There are numerous things I've considered hoarding because one day they may disappear. I just bought a set of vintage, high-quality National Geographic maps. for instance. My dad likes to keep large glass tanks of spring water for hurricane season. It seems like you can never have enough tuna, toilet paper or prophylactics. One day I may considered about a dwindling number of good condition 240 wagons, but it seems like Craigslist is telling me I've got a while to wait. With Ford possibly killing Mercury, I wouldn't think to stock up on Mariners in the same way I've considered buying a G8 GXP, but Brachial_Plexus has some thoughts about who might.

MIAMI. The streets of the state of Florida have come alive with the announcement of the discontinuation of Ford's Mercury brand, as millions of octogenarians flock to their nearest Lincoln/Mercury dealers to stock up on Grand Marquises.

"I can't even drive anymore, but I'm buying a boatload to sell to the schmucks back at Shady Pines at 30% profit!" said 84 year old Sophia Petrillo.

It has been reported that if senior citizens were able to use the internet, a Grand Marquis would have sold at more than $40,000 over sticker price.

The absolutely expected news of Mercury's demise comes on the heels of Oldsmobile's death 10 years ago, Cadillac's discontinuation of its DTS last year, Buick's recent announcement that it would "no longer be crappy," and Ford's discontinuation of its Crown Victoria and Lincoln Town Car.

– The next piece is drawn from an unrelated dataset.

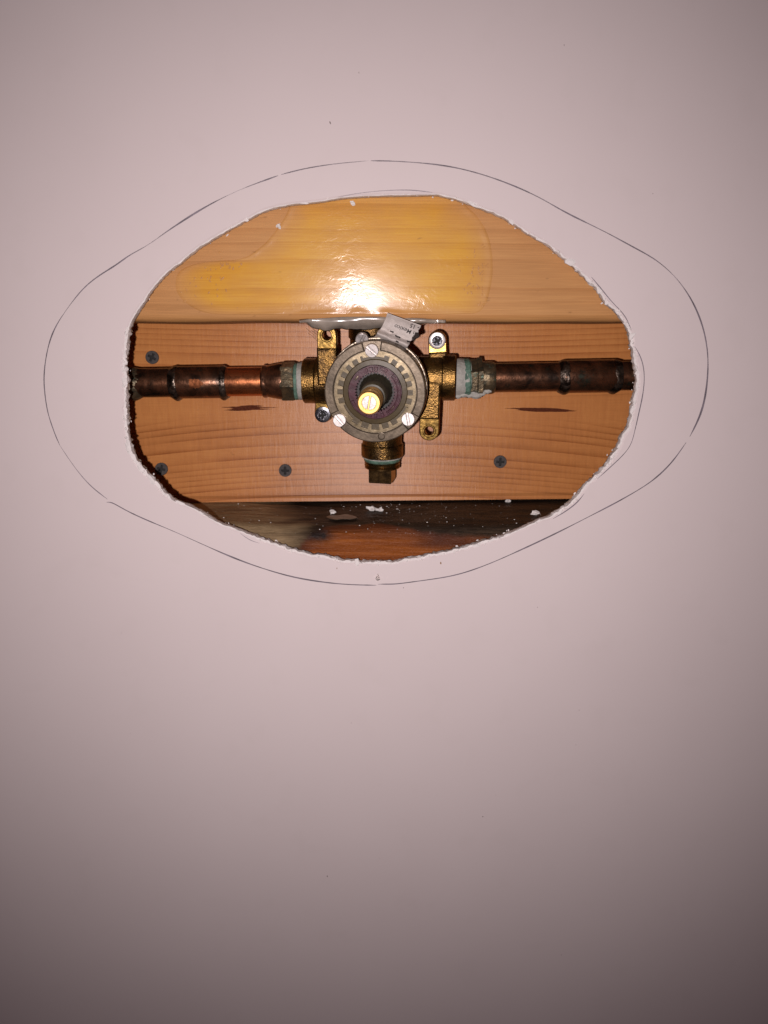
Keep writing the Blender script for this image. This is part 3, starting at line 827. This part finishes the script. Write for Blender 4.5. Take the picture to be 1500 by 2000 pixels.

Troubled automaker Toyota also announced that it is ramping up production of its Avalon sedan. Its advertising budget has been increased as well, with several new commercials featuring a 1940s vibe, to better appeal to its target demographic; a group that actually remembers trains and mainline propeller-powered airliners.

Yeah, plus Buick is getting way too young. They're targeting 60-year-olds!